Сатирическая цель сказки Шварца, говорил на обсуждении «Дракона» Эренбург, — «моральный разгром фашизма». Эренбург понимал, что «мало уничтожить фашизм на поле боя, нужно уничтожить его в сознании, в подсознании, в том душевном подполье, которое страшнее подполья диверсантов», без этого, поверженный в вооруженной борьбе, он будет возрождаться. Это понимал и Шварц, об этом его сказка. «Дракон» не плоская политическая карикатура на гитлеровскую Германию, не сатирическая иллюстрация. Хотя именно этого ждали от драматурга, именно так был истолкован «Дракон» в разгромной статье, которая привела к запрету спектакля. «Мораль этой сказки, ее „намек“, — писал рецензент, — заключается в том, что незачем, мол, бороться с Драконом — на его место сядут другие драконы, помельче; да и народ не стоит того, чтобы ради него копья ломать, да и рыцарь борется только потому, что не знает всей низости людей, ради которых он борется».

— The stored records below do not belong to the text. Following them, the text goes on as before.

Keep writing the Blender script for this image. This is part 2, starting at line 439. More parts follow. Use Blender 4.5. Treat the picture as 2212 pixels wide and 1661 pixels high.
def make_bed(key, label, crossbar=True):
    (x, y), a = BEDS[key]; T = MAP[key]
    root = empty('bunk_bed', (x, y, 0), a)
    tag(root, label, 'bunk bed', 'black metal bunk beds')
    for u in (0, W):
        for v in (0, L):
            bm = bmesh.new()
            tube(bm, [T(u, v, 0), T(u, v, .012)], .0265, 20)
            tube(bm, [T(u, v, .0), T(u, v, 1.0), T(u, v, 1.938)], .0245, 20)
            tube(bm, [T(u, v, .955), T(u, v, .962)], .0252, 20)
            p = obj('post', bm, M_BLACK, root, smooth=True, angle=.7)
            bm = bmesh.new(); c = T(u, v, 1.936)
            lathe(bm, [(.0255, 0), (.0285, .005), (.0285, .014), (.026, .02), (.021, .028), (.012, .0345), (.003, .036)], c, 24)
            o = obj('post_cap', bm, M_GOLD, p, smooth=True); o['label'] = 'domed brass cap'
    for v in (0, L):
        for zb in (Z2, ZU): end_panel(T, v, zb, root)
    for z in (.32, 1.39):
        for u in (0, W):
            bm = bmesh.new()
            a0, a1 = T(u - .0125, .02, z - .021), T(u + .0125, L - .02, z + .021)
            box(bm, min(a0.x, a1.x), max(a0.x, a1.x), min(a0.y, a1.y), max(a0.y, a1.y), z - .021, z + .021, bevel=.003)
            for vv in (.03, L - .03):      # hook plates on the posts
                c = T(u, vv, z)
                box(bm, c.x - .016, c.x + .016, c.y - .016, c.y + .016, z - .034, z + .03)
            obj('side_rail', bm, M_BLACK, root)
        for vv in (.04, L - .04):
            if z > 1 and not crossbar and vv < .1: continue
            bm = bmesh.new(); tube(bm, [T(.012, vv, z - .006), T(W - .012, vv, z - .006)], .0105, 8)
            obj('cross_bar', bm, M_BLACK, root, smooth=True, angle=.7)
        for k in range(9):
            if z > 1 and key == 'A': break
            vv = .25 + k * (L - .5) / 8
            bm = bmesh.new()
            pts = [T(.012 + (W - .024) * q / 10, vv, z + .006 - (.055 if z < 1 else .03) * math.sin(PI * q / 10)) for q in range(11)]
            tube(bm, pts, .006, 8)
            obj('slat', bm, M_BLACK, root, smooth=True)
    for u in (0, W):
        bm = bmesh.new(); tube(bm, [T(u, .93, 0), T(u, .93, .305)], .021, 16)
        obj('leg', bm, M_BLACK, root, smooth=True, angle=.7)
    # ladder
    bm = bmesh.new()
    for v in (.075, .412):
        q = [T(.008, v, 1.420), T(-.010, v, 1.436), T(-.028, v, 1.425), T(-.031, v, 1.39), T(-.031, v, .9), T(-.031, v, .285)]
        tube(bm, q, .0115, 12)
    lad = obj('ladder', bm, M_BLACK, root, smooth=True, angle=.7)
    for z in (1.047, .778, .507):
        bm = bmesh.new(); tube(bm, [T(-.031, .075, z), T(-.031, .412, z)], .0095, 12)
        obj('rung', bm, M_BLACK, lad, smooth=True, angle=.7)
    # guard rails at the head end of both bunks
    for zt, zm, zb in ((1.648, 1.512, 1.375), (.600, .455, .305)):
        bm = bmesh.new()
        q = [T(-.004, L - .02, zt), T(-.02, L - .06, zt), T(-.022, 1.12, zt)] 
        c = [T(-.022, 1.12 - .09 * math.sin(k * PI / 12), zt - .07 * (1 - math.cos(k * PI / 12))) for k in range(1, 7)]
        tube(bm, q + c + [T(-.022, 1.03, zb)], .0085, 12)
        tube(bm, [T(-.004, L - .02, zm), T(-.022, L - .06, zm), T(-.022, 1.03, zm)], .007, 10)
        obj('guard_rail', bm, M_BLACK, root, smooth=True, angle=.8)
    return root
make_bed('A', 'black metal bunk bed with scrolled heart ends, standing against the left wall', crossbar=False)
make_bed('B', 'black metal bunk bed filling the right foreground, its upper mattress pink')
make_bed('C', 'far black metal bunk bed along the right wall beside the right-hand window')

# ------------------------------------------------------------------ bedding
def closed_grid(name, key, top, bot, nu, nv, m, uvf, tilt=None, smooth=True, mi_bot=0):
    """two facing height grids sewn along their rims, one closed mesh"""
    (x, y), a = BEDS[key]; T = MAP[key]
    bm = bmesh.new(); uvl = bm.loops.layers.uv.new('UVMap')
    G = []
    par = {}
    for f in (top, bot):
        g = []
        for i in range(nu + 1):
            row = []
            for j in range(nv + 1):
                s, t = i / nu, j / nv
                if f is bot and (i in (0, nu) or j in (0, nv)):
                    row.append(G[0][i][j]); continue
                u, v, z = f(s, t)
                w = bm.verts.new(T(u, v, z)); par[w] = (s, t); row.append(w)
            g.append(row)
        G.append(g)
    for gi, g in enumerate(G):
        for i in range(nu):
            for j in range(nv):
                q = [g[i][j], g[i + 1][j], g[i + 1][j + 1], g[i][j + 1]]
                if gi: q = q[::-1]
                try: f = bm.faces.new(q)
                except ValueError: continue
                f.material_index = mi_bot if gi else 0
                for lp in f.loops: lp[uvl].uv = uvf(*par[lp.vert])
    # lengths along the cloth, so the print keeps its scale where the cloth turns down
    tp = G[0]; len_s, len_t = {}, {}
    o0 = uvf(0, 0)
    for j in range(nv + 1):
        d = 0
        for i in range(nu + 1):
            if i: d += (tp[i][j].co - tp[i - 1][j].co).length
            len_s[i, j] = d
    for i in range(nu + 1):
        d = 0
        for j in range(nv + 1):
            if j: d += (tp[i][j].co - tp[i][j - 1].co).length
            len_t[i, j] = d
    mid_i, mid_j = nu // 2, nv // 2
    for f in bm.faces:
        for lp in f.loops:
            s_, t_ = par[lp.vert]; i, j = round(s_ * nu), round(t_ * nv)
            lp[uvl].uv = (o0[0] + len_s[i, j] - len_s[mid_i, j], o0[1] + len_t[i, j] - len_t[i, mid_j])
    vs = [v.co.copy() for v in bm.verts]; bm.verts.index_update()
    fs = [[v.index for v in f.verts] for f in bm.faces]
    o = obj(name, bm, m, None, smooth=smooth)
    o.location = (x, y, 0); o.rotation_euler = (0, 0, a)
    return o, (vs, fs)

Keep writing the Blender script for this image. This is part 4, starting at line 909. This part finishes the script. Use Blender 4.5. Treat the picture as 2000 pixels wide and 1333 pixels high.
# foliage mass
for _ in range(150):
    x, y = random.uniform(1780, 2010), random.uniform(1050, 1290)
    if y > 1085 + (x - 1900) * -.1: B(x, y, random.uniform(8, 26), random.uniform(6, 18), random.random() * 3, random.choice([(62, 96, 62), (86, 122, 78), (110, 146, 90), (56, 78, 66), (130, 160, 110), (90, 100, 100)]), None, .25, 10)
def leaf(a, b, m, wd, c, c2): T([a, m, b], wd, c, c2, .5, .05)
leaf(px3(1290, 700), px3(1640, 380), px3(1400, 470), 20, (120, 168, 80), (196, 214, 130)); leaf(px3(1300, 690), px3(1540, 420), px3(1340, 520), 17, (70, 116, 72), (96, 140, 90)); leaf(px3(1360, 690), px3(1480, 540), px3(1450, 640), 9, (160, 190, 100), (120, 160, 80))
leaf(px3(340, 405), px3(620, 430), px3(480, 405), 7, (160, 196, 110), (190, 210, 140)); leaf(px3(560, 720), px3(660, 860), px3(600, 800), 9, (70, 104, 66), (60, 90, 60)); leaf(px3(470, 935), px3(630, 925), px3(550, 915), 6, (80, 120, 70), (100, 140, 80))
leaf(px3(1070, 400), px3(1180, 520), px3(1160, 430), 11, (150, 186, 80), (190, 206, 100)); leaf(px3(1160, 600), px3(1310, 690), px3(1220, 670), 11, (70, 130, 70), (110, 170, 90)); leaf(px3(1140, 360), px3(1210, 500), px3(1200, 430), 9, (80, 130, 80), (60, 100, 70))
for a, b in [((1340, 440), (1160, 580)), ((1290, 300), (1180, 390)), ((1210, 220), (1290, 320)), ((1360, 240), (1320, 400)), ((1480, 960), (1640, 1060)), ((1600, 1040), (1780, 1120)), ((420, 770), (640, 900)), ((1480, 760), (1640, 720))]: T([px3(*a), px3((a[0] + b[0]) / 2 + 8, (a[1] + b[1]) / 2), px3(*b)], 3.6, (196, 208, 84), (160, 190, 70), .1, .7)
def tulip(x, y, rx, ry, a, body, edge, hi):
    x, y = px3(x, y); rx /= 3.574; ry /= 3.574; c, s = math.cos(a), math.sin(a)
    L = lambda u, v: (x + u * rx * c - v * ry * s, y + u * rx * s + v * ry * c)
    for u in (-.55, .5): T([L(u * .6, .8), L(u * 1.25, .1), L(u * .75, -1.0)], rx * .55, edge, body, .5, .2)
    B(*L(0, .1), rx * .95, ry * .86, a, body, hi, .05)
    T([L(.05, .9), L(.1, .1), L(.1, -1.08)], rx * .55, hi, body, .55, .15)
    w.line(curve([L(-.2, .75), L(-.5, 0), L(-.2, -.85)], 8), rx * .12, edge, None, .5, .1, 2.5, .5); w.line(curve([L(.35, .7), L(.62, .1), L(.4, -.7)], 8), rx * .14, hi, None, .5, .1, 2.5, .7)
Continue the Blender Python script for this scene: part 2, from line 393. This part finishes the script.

В дневнике Шварца есть запись о том, что во время работы над «Драконом» его «поворачивало» «куда-то в философию». Это так. Шварца интересовала логика истории, он стремился выяснить, на чем держится власть тиранов, почему так прочен деспотический строй, что нужно для того, чтобы от него освободиться. И противостоящий Ланцелоту враждебный мир, с которым ему приходится отчаянно, изо всех сил бороться, надо проецировать не только на гитлеровскую Германию, — в нем проступают родовые черты любого диктаторского режима, в том числе и нашего собственного, вне зависимости от того, имел или не имел его в виду автор.
Дракон всесилен только потому, что никто ему не оказывает сопротивления, — души горожан скованы страхом, отравлены равнодушием. «Человеческие души, любезный, — цинично говорит Ланцелоту Дракон, — очень живучи. Разрубишь тело пополам — человек околеет. А душу разорвешь — станет послушней, и только. Нет, нет, таких душ нигде не подберешь. Только в моем городе. Безрукие души, безногие души, глухонемые души, цепные души, легавые души, окаянные души». Эти духовные калеки притерпелись, приспособились к власти Дракона, и вызов, который Ланцелот бросает кровавому диктатору, кажется им не только безрассудством, но и угрозой их существованию, посягательством на их благополучие. Победив в смертельном поединке Дракона, Ланцелот с горечью убеждается, что ему не удалось освободить горожан от деспотического режима, их искалеченные души по-прежнему принадлежат Дракону, поэтому созданный тираном строй остается нерушим. Верный идеалам свободы и добра, рыцарь, однако, не опускает руки, не отступает: «Работа предстоит мелкая. Хуже вышивания. В каждом из них придется убить дракона».
В сказке Шварца не только на уровне самых высоких общечеловеческих ценностей осмыслена еще продолжавшаяся война с гитлеровской Германией, «Дракон» обращен к будущему, он напоминает о том, что одной лишь военной победой нельзя покончить с тиранией, деспотизмом, фашизмом, предстоит долгая и упорная борьба за души людей. Поэтому из всего, что создано во время войны в драматургии, сказке Евгения Шварца суждена была самая долгая жизнь.